* _SUPPLIED INFORMATION_
>>>
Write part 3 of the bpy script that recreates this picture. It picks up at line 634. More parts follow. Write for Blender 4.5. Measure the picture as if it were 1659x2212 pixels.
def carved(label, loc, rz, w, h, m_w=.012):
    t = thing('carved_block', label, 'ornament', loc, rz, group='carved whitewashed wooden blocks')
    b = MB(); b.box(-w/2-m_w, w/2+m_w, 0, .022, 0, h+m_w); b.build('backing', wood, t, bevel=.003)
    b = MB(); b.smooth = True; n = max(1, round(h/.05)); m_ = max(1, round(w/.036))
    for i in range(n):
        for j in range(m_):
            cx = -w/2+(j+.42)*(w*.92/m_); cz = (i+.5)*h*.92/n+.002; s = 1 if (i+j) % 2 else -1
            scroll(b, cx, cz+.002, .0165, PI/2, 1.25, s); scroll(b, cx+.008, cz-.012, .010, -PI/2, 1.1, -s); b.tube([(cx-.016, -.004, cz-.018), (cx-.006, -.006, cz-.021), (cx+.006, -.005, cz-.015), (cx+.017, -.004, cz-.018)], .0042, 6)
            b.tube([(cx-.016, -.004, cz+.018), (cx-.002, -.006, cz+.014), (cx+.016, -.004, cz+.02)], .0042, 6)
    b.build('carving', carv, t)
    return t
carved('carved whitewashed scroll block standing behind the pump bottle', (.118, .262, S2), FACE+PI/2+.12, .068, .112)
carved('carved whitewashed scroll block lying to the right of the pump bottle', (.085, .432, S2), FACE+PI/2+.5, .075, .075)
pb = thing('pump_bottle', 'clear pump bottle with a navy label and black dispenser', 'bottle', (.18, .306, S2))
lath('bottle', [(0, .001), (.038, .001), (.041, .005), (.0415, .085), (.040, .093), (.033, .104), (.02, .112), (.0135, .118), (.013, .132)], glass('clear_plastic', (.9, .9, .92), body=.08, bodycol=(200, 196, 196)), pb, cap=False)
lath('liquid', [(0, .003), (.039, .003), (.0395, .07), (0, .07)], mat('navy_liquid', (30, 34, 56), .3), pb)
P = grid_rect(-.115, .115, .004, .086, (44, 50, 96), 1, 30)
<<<
* _WHAT IS ASKED_
Reproduce the material above exactly; please quote every line of it.

* _RESPONSE TO THE EXERCISE_
Write part 3 of the bpy script that recreates this picture. It picks up at line 634. More parts follow. Write for Blender 4.5. Measure the picture as if it were 1659x2212 pixels.
def carved(label, loc, rz, w, h, m_w=.012):
    t = thing('carved_block', label, 'ornament', loc, rz, group='carved whitewashed wooden blocks')
    b = MB(); b.box(-w/2-m_w, w/2+m_w, 0, .022, 0, h+m_w); b.build('backing', wood, t, bevel=.003)
    b = MB(); b.smooth = True; n = max(1, round(h/.05)); m_ = max(1, round(w/.036))
    for i in range(n):
        for j in range(m_):
            cx = -w/2+(j+.42)*(w*.92/m_); cz = (i+.5)*h*.92/n+.002; s = 1 if (i+j) % 2 else -1
            scroll(b, cx, cz+.002, .0165, PI/2, 1.25, s); scroll(b, cx+.008, cz-.012, .010, -PI/2, 1.1, -s); b.tube([(cx-.016, -.004, cz-.018), (cx-.006, -.006, cz-.021), (cx+.006, -.005, cz-.015), (cx+.017, -.004, cz-.018)], .0042, 6)
            b.tube([(cx-.016, -.004, cz+.018), (cx-.002, -.006, cz+.014), (cx+.016, -.004, cz+.02)], .0042, 6)
    b.build('carving', carv, t)
    return t
carved('carved whitewashed scroll block standing behind the pump bottle', (.118, .262, S2), FACE+PI/2+.12, .068, .112)
carved('carved whitewashed scroll block lying to the right of the pump bottle', (.085, .432, S2), FACE+PI/2+.5, .075, .075)
pb = thing('pump_bottle', 'clear pump bottle with a navy label and black dispenser', 'bottle', (.18, .306, S2))
lath('bottle', [(0, .001), (.038, .001), (.041, .005), (.0415, .085), (.040, .093), (.033, .104), (.02, .112), (.0135, .118), (.013, .132)], glass('clear_plastic', (.9, .9, .92), body=.08, bodycol=(200, 196, 196)), pb, cap=False)
lath('liquid', [(0, .003), (.039, .003), (.0395, .07), (0, .07)], mat('navy_liquid', (30, 34, 56), .3), pb)
P = grid_rect(-.115, .115, .004, .086, (44, 50, 96), 1, 30)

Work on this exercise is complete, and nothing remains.